日本国籍を持っている人が外国籍を自分の意志で申請して取得した時には、国籍法第11条1項の「日本国民は、自己の志望によって外国の国籍を取得したときは、日本の国籍を失う。」という規定により、法律上は外国籍を取得した時点で、自動的に日本国籍を喪失します。しかし、外国籍を取得したことを自分で日本の役所の戸籍係に知らせなければ、日本側ではその事実を知ることができないので、戸籍の記録は残ったままになります。

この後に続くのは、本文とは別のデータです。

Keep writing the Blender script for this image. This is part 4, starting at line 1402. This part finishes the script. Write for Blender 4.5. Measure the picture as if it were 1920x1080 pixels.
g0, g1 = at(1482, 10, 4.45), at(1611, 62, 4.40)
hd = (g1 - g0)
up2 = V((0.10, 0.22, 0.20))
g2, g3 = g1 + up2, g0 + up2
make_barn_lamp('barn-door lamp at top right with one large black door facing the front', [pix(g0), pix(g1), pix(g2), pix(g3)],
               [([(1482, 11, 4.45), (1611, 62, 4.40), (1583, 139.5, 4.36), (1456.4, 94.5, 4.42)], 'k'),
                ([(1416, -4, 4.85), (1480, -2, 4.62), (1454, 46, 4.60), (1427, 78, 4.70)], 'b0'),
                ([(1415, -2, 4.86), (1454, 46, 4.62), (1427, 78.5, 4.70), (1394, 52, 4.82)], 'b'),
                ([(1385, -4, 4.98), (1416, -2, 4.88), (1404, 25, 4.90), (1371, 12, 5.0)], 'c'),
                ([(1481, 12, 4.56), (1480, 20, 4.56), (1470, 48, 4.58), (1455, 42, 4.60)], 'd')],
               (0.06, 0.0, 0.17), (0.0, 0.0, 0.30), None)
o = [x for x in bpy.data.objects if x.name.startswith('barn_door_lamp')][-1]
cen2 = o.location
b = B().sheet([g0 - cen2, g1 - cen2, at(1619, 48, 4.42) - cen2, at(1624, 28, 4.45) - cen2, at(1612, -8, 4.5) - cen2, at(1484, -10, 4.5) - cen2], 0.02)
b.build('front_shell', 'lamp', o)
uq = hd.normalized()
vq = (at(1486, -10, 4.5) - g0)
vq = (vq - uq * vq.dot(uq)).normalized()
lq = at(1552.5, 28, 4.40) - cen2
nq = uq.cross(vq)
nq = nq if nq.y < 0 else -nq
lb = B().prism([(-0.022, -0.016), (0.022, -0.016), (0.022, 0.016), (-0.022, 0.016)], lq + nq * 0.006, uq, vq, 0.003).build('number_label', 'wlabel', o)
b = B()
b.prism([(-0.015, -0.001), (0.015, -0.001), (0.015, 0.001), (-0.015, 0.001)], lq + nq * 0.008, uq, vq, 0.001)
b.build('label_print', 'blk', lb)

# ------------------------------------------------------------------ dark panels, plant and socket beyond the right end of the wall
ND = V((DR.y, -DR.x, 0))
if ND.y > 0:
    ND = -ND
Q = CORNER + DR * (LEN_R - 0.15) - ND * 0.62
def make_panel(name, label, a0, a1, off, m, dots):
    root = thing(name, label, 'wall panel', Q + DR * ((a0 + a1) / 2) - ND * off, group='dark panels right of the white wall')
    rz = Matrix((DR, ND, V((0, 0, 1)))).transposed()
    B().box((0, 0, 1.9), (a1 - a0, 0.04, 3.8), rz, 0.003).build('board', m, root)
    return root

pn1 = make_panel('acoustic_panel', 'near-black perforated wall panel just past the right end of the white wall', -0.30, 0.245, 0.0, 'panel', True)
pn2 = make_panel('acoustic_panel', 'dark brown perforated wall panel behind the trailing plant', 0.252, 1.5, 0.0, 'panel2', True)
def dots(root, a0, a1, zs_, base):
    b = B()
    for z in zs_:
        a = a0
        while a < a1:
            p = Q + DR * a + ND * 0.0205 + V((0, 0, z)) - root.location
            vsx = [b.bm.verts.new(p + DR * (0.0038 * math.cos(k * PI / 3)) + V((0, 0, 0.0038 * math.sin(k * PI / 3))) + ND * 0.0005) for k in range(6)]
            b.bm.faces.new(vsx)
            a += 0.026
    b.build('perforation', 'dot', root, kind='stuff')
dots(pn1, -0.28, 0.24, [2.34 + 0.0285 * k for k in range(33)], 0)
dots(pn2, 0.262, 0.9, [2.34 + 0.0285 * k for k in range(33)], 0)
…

戸籍法第103条には、国籍喪失の届出は、その事実を知った日から1ヶ月以内(届出人が外国にいるときは3ヶ月以内)に届けなければならないとされていますが、「戸籍法は日本国内に居住する内外国人、及び日本国外に居住する日本人に適用される」とされている法律ですので、日本の法務省が「外国籍を取得した外国に住む外国人」と見做す当事者には、外国にいるあいだは提出の義務はない、という解釈になるそうです。またその当事者の親族等にもその義務があるとなっていますが、この義務違反に過料を科すという運用はほとんどなされていないといわれていますし、外国籍を取得した人の中でこの届を出している人は1割程度ではないかと推測されています。
2018年3月から、まさにこの条項について国籍はく奪条項違憲訴訟という裁判が東京地裁で行われています*。これは海外に長く住んでいて仕事上その国の国籍が必要になったため、この国籍法11条1項の国籍自動喪失の規定を知らずに外国籍を申請してしまった人や、これから生活のためにどうしても外国籍を取得する必要があるが、日本国籍を失うこともしたくないという8人の方たちが原告となって、この条項が、憲法の国籍離脱の自由を保障する第22条2項、自己決定権と幸福追求権を保証する第13条、また、出生によるなどの法律上で認められている複数国籍者には国籍選択の機会を認めているのに11条1項の該当者には有無を言わさず日本国籍をはく奪するということが、憲法第14条の法の下の平等に反している、という訴えを起こしているものです。
(*2021年1月21日に残念ながら敗訴の判決が出ましたが、原告と弁護団の方々は、更に高裁、最高裁までの判断を求めていくとのことです。)
出生の時に父母からそれぞれの違った国籍を受け継いだり、結婚すると配偶者に自動的にその国籍を与える国籍法を持つ国の人と結婚するなど、個人の意思にかかわらず複数国籍を持つ状態になった人には、日本の国籍法はいったん複数国籍状態を認め、その代わりにあとで国籍選択をすることを義務付けています。しかし選択義務とは言っても国籍選択届を役所に提出すれば、外国籍のほうは自分で手続きを取らなければ何も変わることはないので、複数国籍の状態は合法的に続くことになります。このことは国籍選択制度についての記事で詳しくご説明しています。
しかし、国籍法11条1項に該当する、自分の意志で外国籍を取得した人の場合は、日本の法律では外国籍を取得したその時点で日本国籍を失ったと解釈されるので、複数国籍の状態になる時点はありません。日本旅券を持っていても、また戸籍が残っているので日本に帰った時に日本旅券が申請できたとしても、その旅券を使うことは無効になった旅券を使用するという旅券法違反の行為になります。
またこの自動喪失するということが、国籍について役所に届ける際に「喪失届」と「離脱届」と二通りある理由です。「国籍喪失届」は、自身の意志に関わらず法律によって既に失っている国籍の事実について報告のために届けるものなので外国籍取得の期日にさかのぼって日本国籍がなくなったこととされ、「国籍離脱届」は国籍を二つ以上持っている人が、自らの届によって国籍を離脱する意思を持って届け出るもので、役所に受理された時点で日本国籍がなくなります。
このように、出生や婚姻、養子縁組、認知などにより、自分の意志ではなく当然に外国籍(又は日本国籍)を与えられた、国籍法第14条の国籍選択をする義務のある対象者と、第11条1項の自分の意志で外国籍を取得したので日本国籍をその時点で喪失した人とは、法律的に全く立場が違うことを、まず初めに理解しておくことはとても重要です。